La España de 2017 no es la de 2014

Pero las cifras de paro actuales no son las de cuatro años atrás y Podemos llega ya tarde a la segunda fase de su proyecto: la bajada del caballo del populismo. Cuando Syriza abandonó el populismo obligada por la Troika, la coalición de izquierdas griega ya había superado al PASOK. Pero Podemos no ha llegado a superar jamás al PSOE y la alianza de Pedro Sánchez con Rajoy le ha dado al partido socialista, paradójicamente, el aire que necesitaba para dejar atrás a Podemos y su eterna amenaza de sorpasso.

Podemos ha leído mal a España y a los españoles, quizá creyendo que todo el país era Twitter, y los resultados están hoy a la vista. Las recetas que les auparon en 2014 y que funcionaron como placebo contra la crisis económica no sirven en 2017 porque el país se enfrenta ahora a un proyecto desintegrador, insolidario y supremacista y no a una crisis del capitalismo. Los intentos de Podemos de atribuir el desafío catalán a un déficit de democracia, simplemente, no cuelan.

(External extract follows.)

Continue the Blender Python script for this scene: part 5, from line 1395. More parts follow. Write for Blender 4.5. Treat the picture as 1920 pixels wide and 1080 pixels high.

El descredito de la política tiene muchos padres. Quizá el principal de ellos sea la corrupción endémica asociada a un sistema de partidos cuyo funcionamiento interno premia la sumisión, el acatamiento y la mediocridad muy por encima de la meritocracia o el talento. Pero si algo demuestra el sondeo que publica hoy este diario es que los ciudadanos españoles empiezan a desconfiar de aquellos líderes que plantean rocambolescas alianzas antinatura, que luchan por demoler consensos en favor de no se sabe qué proyecto en teoría radicalmente democrático pero que se parece mucho al viejo populismo latinoamericano, o que hacen dejación de funciones endosándole la responsabilidad de resolver los grandes problemas nacionales al poder judicial. Y de ahí la alta valoración del Rey, la muy aceptable de Rivera, la deficiente de Rajoy y Sánchez, y la lamentable de Iglesias y Garzón.